Heat and hateful rhetoric rise as India votes in penultimate phase of mammoth national election

Millions of voters stood in queues under the scorching sun as India conducted the sixth phase of its mammoth national election on Saturday.

More than 111 million voters in eight states and federal territories were registered to vote in the penultimate phase to decide the fate of 889 candidates contesting 58 seats, including all seven seats in the national capital Delhi.

The final phase of voting is on 1 June and the results are set to be declared on 4 June.

Nearly 969 million people are eligible to vote in the ongoing election, which will determine if Narendra Modi and his Hindu nationalist party get a third successive term in power.

As voters turned out on Saturday, they had to stand in long queues without adequate shade from the scorching sun. In Delhi, mercury hovered around 42C but it felt like 49C at 2pm, according to the weather department.

“We hope that people will overcome the fear of the heatwave and come and vote,” Delhi chief electoral officer P Krishnamurthy said.

Mr Modi also urged voters to come out in large numbers.

“Every vote counts, make yours count too,” the prime minister said.

By 3pm, 49.20 per cent of the registered voters had cast their ballots, the Election Commission of India said.

While the eastern state of West Bengal saw the highest turnout of about 70 per cent, Uttar Pradesh state in the north recorded 43.95 per cent. Delhi saw a turnout of 44.58 per cent.

The final voter will be released after 6pm local time when polling closes.

The turnout in the same phase of the last election in 2019 was about 63 per cent. This year, extreme heat has caused a decline of about 1 per cent in the turnout for the first four phases.

The election has been marked by increasingly divisive rhetoric, with Mr Modi seeming to lead the way. The prime minister has targeted the country’s Muslim minority, a bugbear of his Hindu nationalist base, drawing criticism from rights groups like Amnesty.

In one speech, Mr Modi referred to the country’s Muslims as “infiltrators”.

In another speech, he said if the opposition Congress party was elected to office it would take wealth from “Hindu wives and daughters” and give it to “those with more children”, a dog whistle that Hindu nationalists commonly employ against Muslims.

On Friday, the Chhattisgarh state chapter of Modi’s party had to pull down three “objectionable” posts from Instagram after an intervention by the state’s chief electoral officer, The Indian Express reported.

One animated video posted on 15 May showed a man in a skull cap, a Muslim symbol, robbing a woman, with Rahul Gandhi, the face of the opposition, flying in to assist the thief.

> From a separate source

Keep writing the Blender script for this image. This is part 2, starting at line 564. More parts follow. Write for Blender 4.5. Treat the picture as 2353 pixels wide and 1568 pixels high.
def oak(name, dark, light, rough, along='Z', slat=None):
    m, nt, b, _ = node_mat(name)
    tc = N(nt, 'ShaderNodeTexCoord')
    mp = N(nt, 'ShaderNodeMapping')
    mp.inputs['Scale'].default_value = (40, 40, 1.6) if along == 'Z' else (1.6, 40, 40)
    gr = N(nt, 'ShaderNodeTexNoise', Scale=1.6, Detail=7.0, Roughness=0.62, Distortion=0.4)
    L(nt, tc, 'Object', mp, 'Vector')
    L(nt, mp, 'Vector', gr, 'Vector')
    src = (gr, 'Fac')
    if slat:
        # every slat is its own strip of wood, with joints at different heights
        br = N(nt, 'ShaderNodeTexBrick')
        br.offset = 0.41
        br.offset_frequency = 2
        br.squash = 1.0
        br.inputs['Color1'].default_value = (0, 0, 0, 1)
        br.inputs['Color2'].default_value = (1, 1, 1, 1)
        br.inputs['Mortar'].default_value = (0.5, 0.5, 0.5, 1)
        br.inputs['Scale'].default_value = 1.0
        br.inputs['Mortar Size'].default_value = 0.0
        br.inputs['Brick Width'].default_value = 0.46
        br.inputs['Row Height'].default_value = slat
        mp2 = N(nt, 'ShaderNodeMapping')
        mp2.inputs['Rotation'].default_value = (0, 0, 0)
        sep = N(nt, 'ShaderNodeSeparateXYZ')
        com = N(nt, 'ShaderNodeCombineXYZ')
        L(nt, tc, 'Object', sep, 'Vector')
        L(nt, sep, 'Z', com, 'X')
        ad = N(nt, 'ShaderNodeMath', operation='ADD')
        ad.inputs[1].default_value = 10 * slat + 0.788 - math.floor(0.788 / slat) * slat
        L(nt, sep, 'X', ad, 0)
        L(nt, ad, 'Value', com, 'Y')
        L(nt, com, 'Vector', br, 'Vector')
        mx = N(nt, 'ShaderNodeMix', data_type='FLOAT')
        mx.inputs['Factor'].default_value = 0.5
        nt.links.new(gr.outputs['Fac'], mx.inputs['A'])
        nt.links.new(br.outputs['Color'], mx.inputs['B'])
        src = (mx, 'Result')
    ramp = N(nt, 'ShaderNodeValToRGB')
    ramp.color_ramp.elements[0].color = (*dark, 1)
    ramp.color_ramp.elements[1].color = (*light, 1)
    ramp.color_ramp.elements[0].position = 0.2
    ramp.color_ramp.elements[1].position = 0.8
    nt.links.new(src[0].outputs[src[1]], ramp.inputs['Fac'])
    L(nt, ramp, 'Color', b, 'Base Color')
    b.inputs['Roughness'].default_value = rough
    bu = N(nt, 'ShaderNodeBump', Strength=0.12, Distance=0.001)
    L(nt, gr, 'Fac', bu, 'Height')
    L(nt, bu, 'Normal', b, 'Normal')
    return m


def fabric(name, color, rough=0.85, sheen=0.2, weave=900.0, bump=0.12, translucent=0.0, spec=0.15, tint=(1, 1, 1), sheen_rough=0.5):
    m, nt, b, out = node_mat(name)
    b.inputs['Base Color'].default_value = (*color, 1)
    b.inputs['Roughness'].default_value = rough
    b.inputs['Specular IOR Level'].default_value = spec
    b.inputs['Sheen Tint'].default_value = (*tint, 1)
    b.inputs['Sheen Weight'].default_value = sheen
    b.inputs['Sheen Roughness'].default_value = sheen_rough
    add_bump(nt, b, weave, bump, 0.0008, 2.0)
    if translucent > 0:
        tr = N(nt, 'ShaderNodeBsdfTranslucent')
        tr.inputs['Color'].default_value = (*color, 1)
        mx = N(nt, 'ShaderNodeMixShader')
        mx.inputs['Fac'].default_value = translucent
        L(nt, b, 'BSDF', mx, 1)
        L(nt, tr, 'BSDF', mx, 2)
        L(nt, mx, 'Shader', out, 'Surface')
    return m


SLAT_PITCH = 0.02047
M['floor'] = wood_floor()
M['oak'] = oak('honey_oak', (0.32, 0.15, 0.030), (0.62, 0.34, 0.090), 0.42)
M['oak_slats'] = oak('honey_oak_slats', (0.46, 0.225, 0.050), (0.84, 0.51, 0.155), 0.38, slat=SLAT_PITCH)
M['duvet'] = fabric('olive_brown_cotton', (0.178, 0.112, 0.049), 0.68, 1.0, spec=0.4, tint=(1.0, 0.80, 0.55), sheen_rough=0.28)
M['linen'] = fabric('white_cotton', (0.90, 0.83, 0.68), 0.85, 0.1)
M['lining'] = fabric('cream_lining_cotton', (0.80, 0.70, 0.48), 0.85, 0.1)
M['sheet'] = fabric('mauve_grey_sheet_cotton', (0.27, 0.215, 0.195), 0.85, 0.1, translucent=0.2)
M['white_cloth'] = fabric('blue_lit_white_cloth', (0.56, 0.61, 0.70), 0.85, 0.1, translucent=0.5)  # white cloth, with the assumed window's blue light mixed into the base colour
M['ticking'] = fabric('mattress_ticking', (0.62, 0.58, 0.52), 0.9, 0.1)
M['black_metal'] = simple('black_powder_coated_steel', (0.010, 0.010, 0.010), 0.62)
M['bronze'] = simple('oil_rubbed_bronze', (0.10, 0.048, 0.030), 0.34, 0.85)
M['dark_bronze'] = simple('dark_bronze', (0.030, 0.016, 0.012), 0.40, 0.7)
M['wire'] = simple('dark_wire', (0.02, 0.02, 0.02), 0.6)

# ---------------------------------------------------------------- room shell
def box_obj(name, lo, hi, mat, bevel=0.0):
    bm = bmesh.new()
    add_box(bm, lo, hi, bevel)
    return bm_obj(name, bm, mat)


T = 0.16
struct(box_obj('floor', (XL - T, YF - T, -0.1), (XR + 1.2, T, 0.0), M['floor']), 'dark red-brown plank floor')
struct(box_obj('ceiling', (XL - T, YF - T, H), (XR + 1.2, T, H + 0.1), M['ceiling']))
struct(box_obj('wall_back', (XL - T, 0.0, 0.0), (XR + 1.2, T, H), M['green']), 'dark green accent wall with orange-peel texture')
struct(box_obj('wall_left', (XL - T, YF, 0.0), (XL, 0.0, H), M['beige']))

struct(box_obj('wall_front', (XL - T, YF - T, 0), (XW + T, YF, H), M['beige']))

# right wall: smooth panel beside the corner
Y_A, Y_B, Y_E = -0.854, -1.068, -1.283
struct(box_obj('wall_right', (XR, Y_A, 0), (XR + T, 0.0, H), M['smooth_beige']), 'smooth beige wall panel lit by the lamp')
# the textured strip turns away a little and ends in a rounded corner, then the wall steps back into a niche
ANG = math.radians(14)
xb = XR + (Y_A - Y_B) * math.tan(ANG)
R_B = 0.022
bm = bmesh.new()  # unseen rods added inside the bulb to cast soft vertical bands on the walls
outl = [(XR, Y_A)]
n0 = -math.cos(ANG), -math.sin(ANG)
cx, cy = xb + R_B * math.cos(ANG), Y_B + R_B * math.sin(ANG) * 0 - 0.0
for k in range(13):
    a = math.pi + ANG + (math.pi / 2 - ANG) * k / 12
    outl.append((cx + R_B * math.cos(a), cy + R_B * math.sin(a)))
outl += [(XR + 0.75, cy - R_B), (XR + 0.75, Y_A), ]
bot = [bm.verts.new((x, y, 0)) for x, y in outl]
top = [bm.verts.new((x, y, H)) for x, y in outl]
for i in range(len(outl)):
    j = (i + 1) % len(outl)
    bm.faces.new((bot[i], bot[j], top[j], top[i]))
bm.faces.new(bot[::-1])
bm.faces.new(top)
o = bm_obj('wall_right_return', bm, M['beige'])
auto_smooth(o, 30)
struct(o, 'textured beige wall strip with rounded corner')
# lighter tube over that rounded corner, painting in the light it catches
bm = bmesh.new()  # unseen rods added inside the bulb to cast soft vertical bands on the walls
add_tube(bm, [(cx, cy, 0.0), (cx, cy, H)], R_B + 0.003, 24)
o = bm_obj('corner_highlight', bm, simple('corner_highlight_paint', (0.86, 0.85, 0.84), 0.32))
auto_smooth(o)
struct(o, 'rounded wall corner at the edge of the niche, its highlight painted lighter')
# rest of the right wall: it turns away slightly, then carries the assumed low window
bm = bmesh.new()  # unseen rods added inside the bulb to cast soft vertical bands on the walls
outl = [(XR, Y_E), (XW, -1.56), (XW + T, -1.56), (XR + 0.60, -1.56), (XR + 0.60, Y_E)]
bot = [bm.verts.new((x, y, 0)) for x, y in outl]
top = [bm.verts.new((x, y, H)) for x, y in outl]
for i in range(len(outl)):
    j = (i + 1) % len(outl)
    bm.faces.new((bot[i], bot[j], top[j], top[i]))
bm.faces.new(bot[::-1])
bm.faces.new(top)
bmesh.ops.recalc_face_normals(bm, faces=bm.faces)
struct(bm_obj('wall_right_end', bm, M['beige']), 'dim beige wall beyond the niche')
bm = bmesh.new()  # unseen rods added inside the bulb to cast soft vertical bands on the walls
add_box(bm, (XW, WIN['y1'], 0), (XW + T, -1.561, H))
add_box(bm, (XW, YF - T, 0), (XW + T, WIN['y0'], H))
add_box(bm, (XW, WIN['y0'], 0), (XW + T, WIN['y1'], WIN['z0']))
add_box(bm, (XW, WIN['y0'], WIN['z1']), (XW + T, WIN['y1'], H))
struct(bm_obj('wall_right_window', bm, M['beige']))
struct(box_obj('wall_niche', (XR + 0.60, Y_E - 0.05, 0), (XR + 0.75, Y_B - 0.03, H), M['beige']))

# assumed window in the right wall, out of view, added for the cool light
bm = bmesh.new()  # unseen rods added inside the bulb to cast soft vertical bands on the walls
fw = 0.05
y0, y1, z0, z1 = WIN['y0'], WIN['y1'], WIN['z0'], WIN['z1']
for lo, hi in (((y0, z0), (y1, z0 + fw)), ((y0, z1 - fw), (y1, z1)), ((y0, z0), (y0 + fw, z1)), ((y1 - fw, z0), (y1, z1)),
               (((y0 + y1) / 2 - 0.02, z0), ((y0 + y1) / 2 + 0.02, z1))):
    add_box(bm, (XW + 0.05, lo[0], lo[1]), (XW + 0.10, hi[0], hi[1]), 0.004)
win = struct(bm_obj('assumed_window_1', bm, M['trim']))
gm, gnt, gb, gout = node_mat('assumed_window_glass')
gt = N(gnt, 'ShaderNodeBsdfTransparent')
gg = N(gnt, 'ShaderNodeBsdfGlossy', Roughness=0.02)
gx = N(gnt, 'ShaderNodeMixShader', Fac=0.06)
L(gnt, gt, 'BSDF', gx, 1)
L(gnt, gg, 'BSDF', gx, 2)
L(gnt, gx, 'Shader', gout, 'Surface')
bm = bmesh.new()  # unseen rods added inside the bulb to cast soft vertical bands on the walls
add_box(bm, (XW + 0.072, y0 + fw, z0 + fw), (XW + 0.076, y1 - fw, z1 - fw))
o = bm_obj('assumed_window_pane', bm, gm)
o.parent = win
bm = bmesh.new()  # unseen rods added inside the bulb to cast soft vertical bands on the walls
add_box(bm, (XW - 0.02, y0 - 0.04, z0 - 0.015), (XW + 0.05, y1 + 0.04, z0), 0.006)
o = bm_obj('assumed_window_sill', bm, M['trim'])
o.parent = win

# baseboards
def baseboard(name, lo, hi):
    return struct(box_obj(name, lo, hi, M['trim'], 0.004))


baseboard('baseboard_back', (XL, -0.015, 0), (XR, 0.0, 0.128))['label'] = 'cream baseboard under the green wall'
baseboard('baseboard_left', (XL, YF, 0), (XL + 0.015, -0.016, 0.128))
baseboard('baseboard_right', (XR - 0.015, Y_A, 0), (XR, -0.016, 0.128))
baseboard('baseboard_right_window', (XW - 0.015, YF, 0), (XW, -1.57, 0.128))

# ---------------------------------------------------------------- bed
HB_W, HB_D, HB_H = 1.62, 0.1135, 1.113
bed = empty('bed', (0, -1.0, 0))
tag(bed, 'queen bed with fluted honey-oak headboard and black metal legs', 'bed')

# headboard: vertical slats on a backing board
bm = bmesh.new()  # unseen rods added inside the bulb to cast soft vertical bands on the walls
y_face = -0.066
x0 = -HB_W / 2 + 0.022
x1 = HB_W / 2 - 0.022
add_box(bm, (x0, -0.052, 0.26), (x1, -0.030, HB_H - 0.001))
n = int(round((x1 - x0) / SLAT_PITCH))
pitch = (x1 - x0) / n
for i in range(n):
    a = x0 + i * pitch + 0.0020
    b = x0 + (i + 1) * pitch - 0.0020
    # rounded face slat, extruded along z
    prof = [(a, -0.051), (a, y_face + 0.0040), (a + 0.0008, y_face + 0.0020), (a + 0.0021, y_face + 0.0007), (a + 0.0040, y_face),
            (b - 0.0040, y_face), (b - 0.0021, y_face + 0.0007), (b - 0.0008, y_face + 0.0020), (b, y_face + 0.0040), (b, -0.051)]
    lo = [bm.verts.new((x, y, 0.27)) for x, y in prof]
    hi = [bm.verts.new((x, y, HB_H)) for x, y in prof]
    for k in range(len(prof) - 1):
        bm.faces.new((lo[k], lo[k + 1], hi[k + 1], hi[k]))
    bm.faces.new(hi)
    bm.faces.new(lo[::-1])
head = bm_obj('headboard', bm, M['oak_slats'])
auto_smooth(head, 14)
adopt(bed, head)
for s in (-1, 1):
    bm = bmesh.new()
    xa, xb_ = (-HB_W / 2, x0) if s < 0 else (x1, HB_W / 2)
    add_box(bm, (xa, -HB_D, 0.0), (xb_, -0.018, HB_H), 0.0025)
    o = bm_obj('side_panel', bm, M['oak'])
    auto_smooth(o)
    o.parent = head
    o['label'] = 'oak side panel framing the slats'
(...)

Another post was an image posted on 20 May depicting opposition Mr Gandhi snatching a woman’s mangalsutra, a traditional necklace worn by married Hindu women, and handing it to a man.

The third post was an animated video showing Mr Gandhi allowing Muslims to take social welfare benefits away from marginalised Hindu groups.

Sushil Anand Shukla, a spokesperson for the Congress party in Chhattisgarh, accused the ruling party of “conspiring to disrupt communal harmony of India”.

The ruling party denied the posts were communal or that they had received a notice from the election watchdog to take them down. They were removed, the party said, because it was “following the election guidelines”.

“There was nothing religious about it,” Somesh Pandey of the Chhattisgarh BJP’s social media cell said.

“The posts were related to the Congress narrative of inheritance tax and taking away reservation and giving it to Muslims.”